*TASK BRIEF*.
Locate the string "picture" throughout the material and copy every line in which it occurs.

## Begin

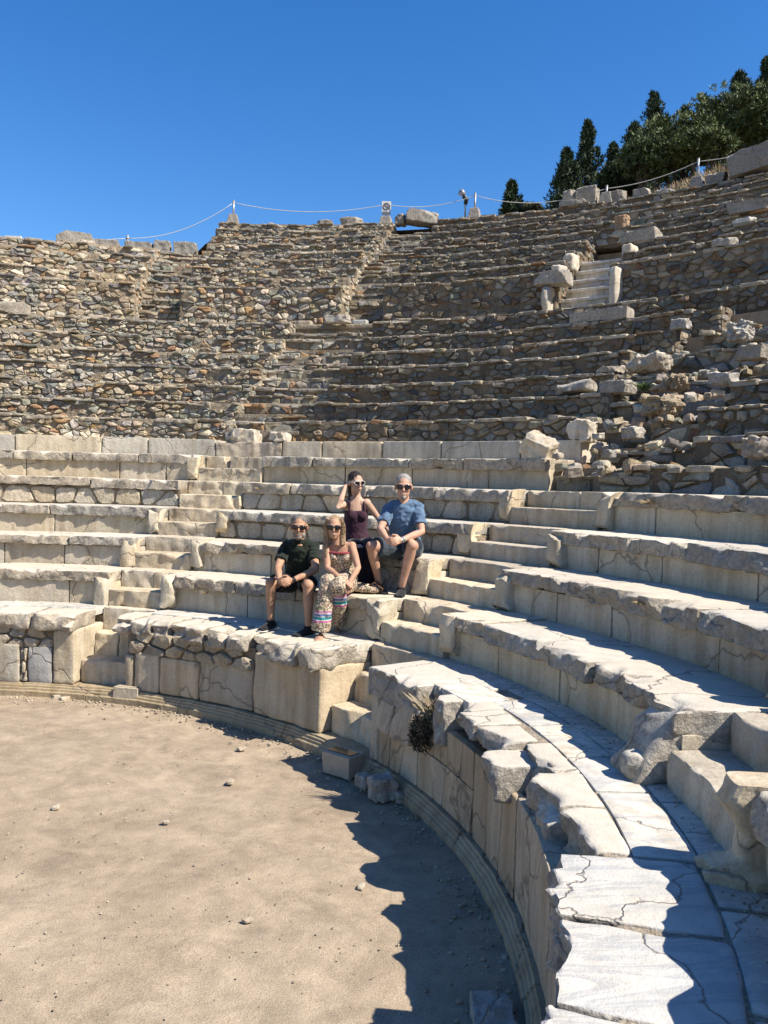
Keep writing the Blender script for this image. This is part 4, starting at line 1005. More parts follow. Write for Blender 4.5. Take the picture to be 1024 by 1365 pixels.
def rope(a, b, sag, label):
    pts = [a+(b-a)*u-UPV*sag*4*u*(1-u) for u in np.linspace(0, 1, 17)]
    mb = MB(); V, F = tube(pts, .010, 6); mb.add(V, F); tag(mb.build('rope', M['rope'], None, loc=tuple((a+b)/2)), label, 'rope', 'fence ropes along the skyline')
Pleft = at_radius(-60, 321, TOPR+.5); Pright = at_radius(1090, 178, TOPR+.5); PS = cs+UPV*.06
rope(Pleft, PL, .08, 'rope running low along the left skyline to the iron stub')
rope(PL, P1, .30, 'rope rising from the iron stub to the wall corner post')
rope(P1, PS, .25, 'rope sagging between the wall corner post and the sign')
rope(PS, P2, .18, 'rope between the sign and the grey post by the spotlight')
rope(P2, P3, .30, 'rope passing in front of the cypresses between the grey post and the pair of blocks')
rope(P3, P4, .12, 'rope between the two rightmost posts')
rope(P4, Pright, .10, 'rope leaving the picture at right above the huge block')
# ================================================================== TREES AND PLANTS
def leaf_cloud(mb, cen, rad, n, size, g, dark, light, up=.3, jx=None):
    """n small leaf sprays (bent quads) spread through an ellipsoid"""
    d = np.array([[g.gauss(0, 1) for _ in range(3)] for _ in range(n)]); d /= np.linalg.norm(d, axis=1, keepdims=True)
    r = np.array([g.random()**.42 for _ in range(n)])
    P = np.array(cen)+d*r[:, None]*np.array(rad)
    A = d+np.array([[g.gauss(0, .6) for _ in range(3)] for _ in range(n)])+np.array([0, 0, up]); A /= np.linalg.norm(A, axis=1, keepdims=True)
    B = np.cross(A, np.array([[g.gauss(0, 1) for _ in range(3)] for _ in range(n)])); B /= np.linalg.norm(B, axis=1, keepdims=True)
    s = size*np.array([g.uniform(.6, 1.4) for _ in range(n)])[:, None]
    s = s*1.0; V = np.stack([P-B*s*.32, P+A*s*.55-B*s*.05, P+A*s*1.1, P+B*s*.32+A*s*.3], 1).reshape(-1, 3)
    F = [(4*i, 4*i+3, 4*i+2, 4*i+1) for i in range(n)]
    t = np.array([g.random() for _ in range(n)])[:, None]
    C = np.repeat(np.array(dark)*(1-t)+np.array(light)*t, 4, 0)
    mb.add(V, F, C)
def conifer(x, ybase, ytop, depth, wpx, label, seed, dark=(.022, .040, .018), light=(.065, .10, .04), thin=1., lean=0.):
    g = random.Random(seed); top_ = at_depth(x, ytop, depth); az = azd(top_); rr = np.hypot(*top_[:2])
    zb = min(at_depth(x, ybase, depth)[2], hill_z(rr, az))-.3; base = np.array([top_[0], top_[1], zb]); H = top_[2]-zb; Wd = wpx/FOC*depth/2*1.4
    t = empty('cypress', base, label, 'tree', 'dark conifers behind the theatre')
    mb = MB(); V, F = tube([base, base+UPV*H*.5, base+UPV*H*.96], [H*.022, H*.014, .012], 8); mb.add(V, F)
    for k in range(26):
        f = g.uniform(.12, .95); a = g.uniform(0, 6.28); L = Wd*(1-f)**.7*.9; q = base+UPV*H*f
        V, F = tube([q, q+np.array([math.cos(a)*L*.6, math.sin(a)*L*.6, L*.25]), q+np.array([math.cos(a)*L, math.sin(a)*L, L*.6])], [.03, .018, .006], 5); mb.add(V, F)
    mb.build('trunk', M['bark'], t)
    mb = MB(); n = 170
    for k in range(n):
        f = (k+.5)/n*.97+.02; env = Wd*min(1.15, 1.5*(1-f)**.72)*(.6+.4*min(1, f*4))
        a = k*2.399+g.uniform(-.5, .5); rad = env*g.uniform(.2, .95)*g.choice([1, 1, .6, 1.15]); c = base+np.array([math.cos(a)*rad, math.sin(a)*rad, H*f])
        s = env*.20+.08; leaf_cloud(mb, c, (s, s, s*1.2), int(75*thin), .14, g, dark, light, 1.0)
    leaf_cloud(mb, base+UPV*H*.95, (.10, .10, H*.06), 60, .12, g, dark, light, 1.5)
    mb.build('crown', M['leaf'], t, smooth=False); return t
conifer(683, 300, 243, 34, 36, 'small dark cypress standing alone on the skyline', 21)
conifer(756, 290, 200, 33, 46, 'dark cypress, left and lower one of the close pair', 22)
conifer(784, 290, 162, 34, 46, 'tall pointed dark cypress, highest of the close pair', 23)
conifer(818, 280, 192, 36, 34, 'slim dark cypress right of the tall pointed one', 24)
conifer(846, 275, 165, 35, 56, 'broad dark conifer right of the slim cypress', 26)
conifer(872, 270, 124, 37, 58, 'tall ragged dark conifer rising behind the green bushes', 25, thin=.8)
conifer(986, 250, 96, 36, 60, 'dark conifer top behind the highest bush at right', 27)
conifer(1022, 230, 78, 36, 30, 'narrow dark conifer cut by the right edge', 28)
conifer(913, 250, 142, 39, 30, 'small dark conifer tip behind the bushes', 29)
def bush(x, y, depth, wpx, hpx, label, seed, dark=(.045, .070, .022), light=(.19, .23, .08), name='bush'):
    g = random.Random(seed); c = at_depth(x, y, depth); w_, h_ = wpx/FOC*depth/2, hpx/FOC*depth/2
    rr = np.hypot(*c[:2]); zb = min(c[2]-h_*.8, hill_z(rr, azd(c)))
    base = np.array([c[0], c[1], zb]); t = empty(name, base, label, 'bush', 'green bushes on the slope')
    mb = MB()
    for k in range(9):
        a = g.uniform(0, 6.28); e = c+np.array([math.cos(a)*w_*.6, math.sin(a)*w_*.5, g.uniform(-.1, .6)*h_])
        V, F = tube([base, base*.5+e*.5+UPV*.2, e], [.07, .04, .012], 6); mb.add(V, F)
    mb.build('stem', M['bark'], t)
    mb = MB(); n = 70
    for k in range(n):
        d = np.array([g.gauss(0, 1) for _ in range(3)]); d /= np.linalg.norm(d); r = g.uniform(.45, .95)
        q = c+d*r*np.array([w_, w_*.8, h_]); s = g.uniform(.14, .26)*min(w_, h_)+.06
        b = g.uniform(.75, 1.25)
        leaf_cloud(mb, q, (s, s, s*.9), 130, .14, g, np.array(dark)*b, np.array(light)*b, .6)
    for k in range(40):
        a = g.uniform(0, 6.28); e_ = g.uniform(.2, 1.3); q = c+np.array([math.cos(a)*w_*math.cos(e_)*1.02, math.sin(a)*w_*.8*math.cos(e_), h_*math.sin(e_)*1.02]); leaf_cloud(mb, q, (.09, .09, .13), 30, .10, g, np.array(dark)*1.2, np.array(light)*1.25, 1.0)
    mb.build('crown', M['leaf'], t, smooth=False)
bush(905, 190, 29, 112, 62, 'big light green bush in front of the ragged conifer', 31)
bush(968, 165, 30, 110, 92, 'tallest light green bush under the right conifers', 32)
bush(866, 214, 28.5, 78, 50, 'low dark green bush at the left foot of the bushes', 33, (.03, .05, .018), (.14, .19, .07))
bush(938, 198, 27.5, 84, 40, 'low green bush behind the rightmost rope post', 34, (.04, .06, .02), (.16, .20, .07))
bush(1020, 158, 29, 84, 88, 'green bush at the right edge above the huge block', 35, (.04, .06, .02), (.16, .20, .07))
bush(707, 282, 36, 30, 14, 'low distant olive bush right of the lone cypress', 36, (.07, .075, .045), (.14, .15, .09))
bush(828, 240, 31, 56, 40, 'dark bush behind the post right of the pair of blocks', 37, (.018, .034, .014), (.055, .085, .032))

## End

*WRITTEN ANSWER*.
Keep writing the Blender script for this image. This is part 4, starting at line 1005. More parts follow. Write for Blender 4.5. Take the picture to be 1024 by 1365 pixels.
rope(P4, Pright, .10, 'rope leaving the picture at right above the huge block')